The massive creature still hip-tied to the aluminum boat's cleats surged forward with its massive tail and began towing the 17-foot boat and its five passengers across the stump-strewn creek at a startling speed.

It was inevitable, but everyone onboard was still unprepared when the boat crashed into one of those stumps, sending the crew spilling on top of each other into the vessel's bottom.

It took several minutes to recover from the impact, but the crew found they were bruised but not yet beaten by the beast now hanging limply from the boat.

Shortly after their boat crashed into the stump, Stokes was able to fire off her shotgun once more, killing the gator. Hauling the gator back proved to be its own special challenge.
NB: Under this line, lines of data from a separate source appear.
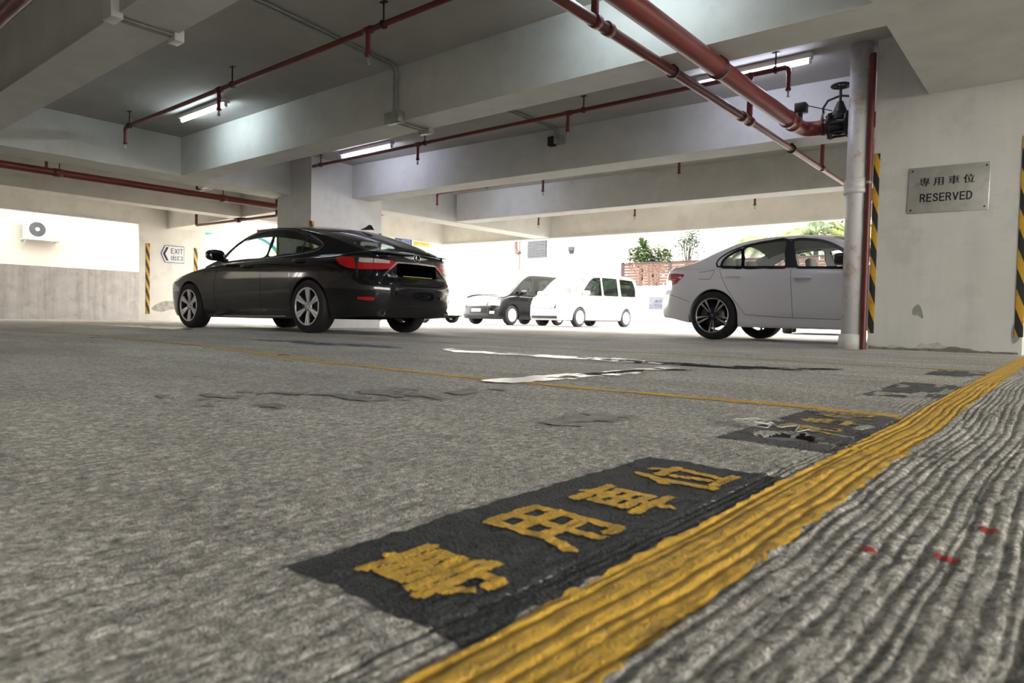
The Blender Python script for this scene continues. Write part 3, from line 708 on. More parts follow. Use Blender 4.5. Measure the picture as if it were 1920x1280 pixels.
def sprinkler_run(y, z, xa, xb, heads, hangers, label, ends=(True, False), slope=0., drop=.235):
    t = thing('sprinkler_pipe', label, 'pipe', (0, 0, 0), 0, 'red sprinkler branch pipes')
    Y = lambda x: y + slope * (x + 10)
    mb = MB()
    pts = [(xa, Y(xa), z), (xb, Y(xb), z)]
    if ends[0]: pts = elbow_pts((xa, Y(xa), z - .07), (xa, Y(xa), z), (xb, Y(xb), z), .05)
    if ends[1]: pts = pts[:-1] + elbow_pts(pts[-2] if len(pts) > 2 else (xa, Y(xa), z), (xb, Y(xb), z), (xb, Y(xb), z - .07), .05)[1:]
    mb.tube(pts, .025, 14)
    for x in heads:
        if x not in (xa, xb): tee(mb, x, Y(x), z)
    mb.build('pipe', red_pipe, t)
    for x in heads: head(t, x, Y(x), z - .02, drop - .02)
    for x in hangers: hanger(t, x, Y(x), z)
    return t
sprinkler_run(3.9, 2.775, -10.24, 3.0, [-10.24, -7.63, -4.95, -2.3, .4], [-10.1, -7.33, -4.74, -2.1], 'red sprinkler pipe along the ceiling in front of the beam with the conduits')
s2 = sprinkler_run(6.95, 2.80, -10.36, -2.29, [-10.36, -7.65, -4.95, -2.29], [-10.06, -7.5, -4.72, -2.42], 'red sprinkler pipe along the ceiling from the middle pillar to the violet tube', ends=(True, True), slope=.012)
sprinkler_run(9.6, 2.70, -9.93, -1.9, [-9.93, -7.28, -4.70, -2.2], [-8.6, -6, -3.4], 'red sprinkler pipe half hidden above the beam behind the valve', slope=0.)
sprinkler_run(12.6, 2.66, -9.66, -2.0, [-9.66, -7.14, -4.63], [-8.4, -5.8], 'red sprinkler pipe nearest the open side with the vans', drop=.25)
sprinkler_run(10.2, 2.56, -14.3, -11.5, [-13.2], [-13.8, -12.2], 'red sprinkler stub under the ceiling past the side beam', drop=.2)

t = thing('sprinkler_main', 'slim red pipe slanting overhead past the valve to the white riser', 'pipe')
Z2 = lambda y: 2.31 - .002 * (y - 6)
mb = MB(); mb.tube([(-2.64, -7, 2.31), (-2.645, 6.95, Z2(7))], .040, 16); mb.tube([(-2.645, 6.95, Z2(7)), (-2.66, 9.62, Z2(9.6))], .034, 14); mb.tube([(-2.66, 9.62, Z2(9.6)), (-2.67, 12.6, 2.30)], .027, 12)
for y, r in ((4.05, .05), (4.22, .05), (6.78, .05), (6.98, .05), (9.6, .042)): mb.lathe([(.036, -.035), (r, -.035), (r, .035), (.036, .035)], 16, Matrix.Translation((-2.645, y, Z2(y))), axis='y')
mb.build('pipe', red_pipe, t)
for y, z1, zz in ((6.98, 2.80, .03), (9.6, 2.70, .027), (12.6, 2.66, .025), (4.05, 2.775, .028)):
    mb = MB(); mb.tube([(-2.65, y, Z2(y)), (-2.65, y, z1)], zz, 12); mb.build('riser_nipple', red_pipe, t)
for y in (5.25, 8.35, 11.6):
    mb = MB(); mb.lathe([(.036, -.014), (.052, -.014), (.052, .014), (.036, .014)], 16, Matrix.Translation((-2.65, y, Z2(y))), axis='y'); mb.box(-2.665, -2.635, y - .014, y + .014, Z2(y) + .03, ZB + .01); mb.build('pipe_clamp', dark_iron, t)

t = thing('fire_main', 'thick red fire main overhead bending into the black gate valve', 'pipe')
mb = MB(); zm = 2.285; ye = 7.56
mb.tube(elbow_pts((-2.285, -7, zm), (-2.285, ye, zm), (-2.02, ye, zm), .17, 8), .077, 20)
for y in (5.32, 7.05, 7.22): mb.lathe([(.07, -.03), (.086, -.03), (.086, .03), (.07, .03)], 20, Matrix.Translation((-2.285, y, zm)), axis='y')
mb.lathe([(.07, -.02), (.086, -.02), (.086, .02), (.07, .02)], 20, Matrix.Translation((-2.09, ye, zm)), axis='x')
mb.tube([(-1.84, ye, zm), (-1.5, ye, zm)], .077, 20)
mb.build('pipe', red_pipe, t)
mb = MB(); mb.box(-2.32, -2.25, 5.28, 5.36, zm + .07, ZB + .01); mb.lathe([(.078, -.02), (.09, -.02), (.09, .02), (.078, .02)], 20, Matrix.Translation((-2.285, 5.32, zm)), axis='y'); mb.build('pipe_clamp', dark_iron, t)
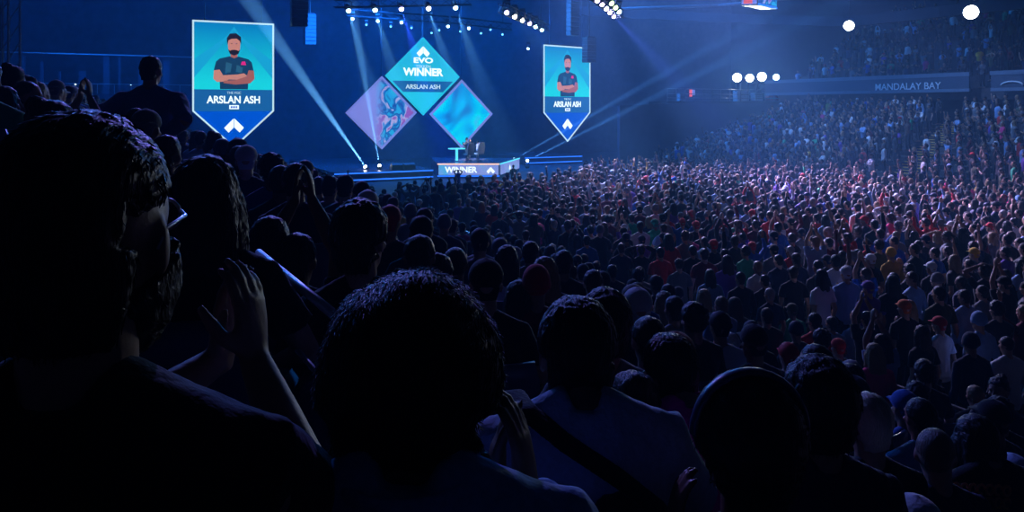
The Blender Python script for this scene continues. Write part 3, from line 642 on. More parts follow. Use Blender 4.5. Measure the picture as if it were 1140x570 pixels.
# four floodlights and their platform
pf = atu(846, 113, 46.4); Yp = pf.y
pg = empty('camera_platform', atu(846, 113, 46.4), RZ); 
def gx(px): return (SU(atu(px, 113, 46.4))[0]-SU(pf)[0])
hz = lambda px, py: CZ-(py-HY)/F*atu(px, 113, 46.4).y-pf.z
m = MB(); m.box(((gx(742)+gx(905))/2, 1, -.1), (gx(905)-gx(742), 2.4, .2)); m.build('deck', black, pg)
m = MB()
for z in (.25, .55, .95): m.tube([(gx(742), -.1, z), (gx(900), -.1, z)], .025, 6)
for k in range(17): m.tube([(gx(742+k*9.9), -.1, 0), (gx(742+k*9.9), -.1, .95)], .022, 6)
m.build('railing', steel, pg)
m = MB(); m.box((gx(870), .5, 1.55), (gx(925)-gx(862), .15, .28)); m.build('header_panel', ledgem, pg)
for px in (828, 846, 868, 897): m = MB(); m.box((gx(px), .4, .75), (.12, .12, 1.5)); m.build('post', steel, pg)
tag(pg, 'dark railed camera platform under the four floodlights', 'platform')
def crate(px, w, h, d, mat, label, name='equipment_case', dy=.4):
    e = empty(name, pg.matrix_basis @ Vector((gx(px), dy, 0)), RZ)
    m = MB(); m.box((0, 0, h/2), (w, d, h)); m.build('case', mat, e)
    m = MB()
    for sx in (-1, 1):
        for sz in (0, 1): m.box((sx*w/2, -d/2, sz*h*.97+.01), (.06, .04, .06))
    m.box((0, -d/2-.01, h*.6), (w*.9, .02, .03)); m.build('fitting', steel, e); tag(e, label, 'case', None); return e
pmat('case_red', (.7, .09, .05), .5, 0, 8, .3); pmat('case_pale', (.5, .55, .62), .5, 0, 8, .3)
crate(762, .5, .62, .4, MATS['case_pale'], 'small pale case at the left end of the camera platform')
crate(834, 1.3, .9, .5, MATS['case_pale'], 'large pale equipment case under the second floodlight', dy=.9)
crate(846.5, .9, .7, .5, MATS['case_pale'], 'pale equipment case beside the red one on the platform')
crate(862, .9, .55, .5, MATS['case_red'], 'bright red case on the camera platform'); crate(871, .7, .5, .5, MATS['case_red'], 'smaller red case right of the bright red one')
crate(885, 1.3, .7, .5, MATS['case_pale'], 'long pale case at the right of the platform')
p = atu(770, 107.5, 46.6); e = empty('lit_sign', p, RZ); m = MB(); m.box((0, 0, .27), (.62, .1, .62)); m.build('housing', black, e)
m = MB(); m.box((-.14, -.06, .27), (.25, .03, .56)); m.build('lit_face', MATS['led_red'], e); m = MB(); m.box((.15, -.06, .33), (.26, .03, .42)); m.build('lit_face', MATS['led_violet'], e)
tag(e, 'small glowing red and white sign left of the camera platform', 'sign')
for i, (px, py, r) in enumerate(((820.5, 86.5, .35), (834.5, 87, .31), (848, 85.5, .35), (864, 86, .25))):
    p = at(px, py, Yp-.6); e = empty('floodlight', p); tg = Vector((3+i, 0, 5)); q = (tg-p).to_track_quat('-Z', 'Y').to_matrix()
    m = MB(); m.tube([q @ Vector((0, 0, z)) for z in (-.1, .05, .3, .4)], [r*1.12, r*1.05, r*.6, r*.3], 20); m.build('housing', plastic, e, True)
    m = MB(); m.ball(q @ Vector((0, 0, -.11)), (r, r, .09), q, 20, 8); m.build('lens', MATS['lamp_white'] if i < 3 else MATS['lamp_ice'], e, True)
    m = MB(); m.tube([(0, .3, -.05), (0, .35, pf.z+.8-p.z)], .04, 8); m.build('stand', black, e)
    tag(e, 'dazzling white floodlight above the camera platform, %s from the left' % ordn[i] if i < 3 else 'dimmer round floodlight right of the three dazzling ones', 'floodlight')
    if i < 3: spot(p+(tg-p).normalized()*.3, tg, 50, 2600, (.7, .85, 1), .9, .3, 'flood_beam')
for px, py, Y, r, lb in ((945, 28.5, 56, .36, 'smaller round white spotlight high under the ring beam'), (1081, 13.5, 48, .43, 'larger round white spotlight high at the upper right')):
    p = at(px, py, Y); e = empty('house_spotlight', p); tg = Vector((6, 10, 3)); q = (tg-p).to_track_quat('-Z', 'Y').to_matrix()
    m = MB(); m.tube([q @ Vector((0, 0, z)) for z in (-.08, .05, .5, .6)], [r*1.15, r*1.1, r*.8, r*.4], 20); m.build('housing', plastic, e, True)
    m = MB(); m.ball(q @ Vector((0, 0, -.1)), (r, r, .1), q, 20, 8); m.build('lens', MATS['lamp_white'], e, True)
    m = MB(); m.tube([(0, 0, .3), (0, 0, 19.9-p.z)], .04, 6); m.build('drop_pipe', black, e); tag(e, lb, 'spotlight')
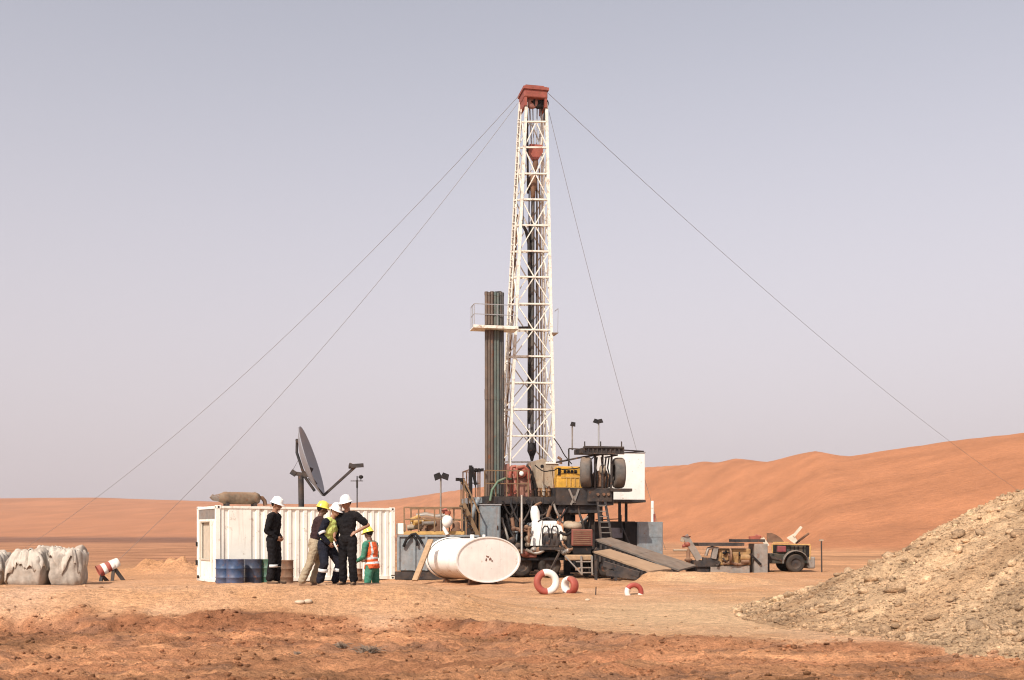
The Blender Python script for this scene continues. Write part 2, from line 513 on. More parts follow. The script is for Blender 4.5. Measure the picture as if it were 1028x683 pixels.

From AL.com:

The reality of the need to now move the dead weight of such a huge animal set in when their best efforts to load the beast into the boat, including beaching it on the bank and trying to roll the gator in, proved fruitless.

They finally accepted the fact that the only way they were getting it back to the Shell Creek launch was to get as much of it as possible over the gunwale and strap it to the boat's side.

As much as possible equaled one front leg, one back leg and the tail.

It was in this manner, with the gator tied on one side and the five passengers hugging the opposite gunwale to provide counter-ballast, that they made the hour-long trek back to the truck.

"We give all the glory to God. Ten men couldn't have done what we did," John Stokes told AL.com.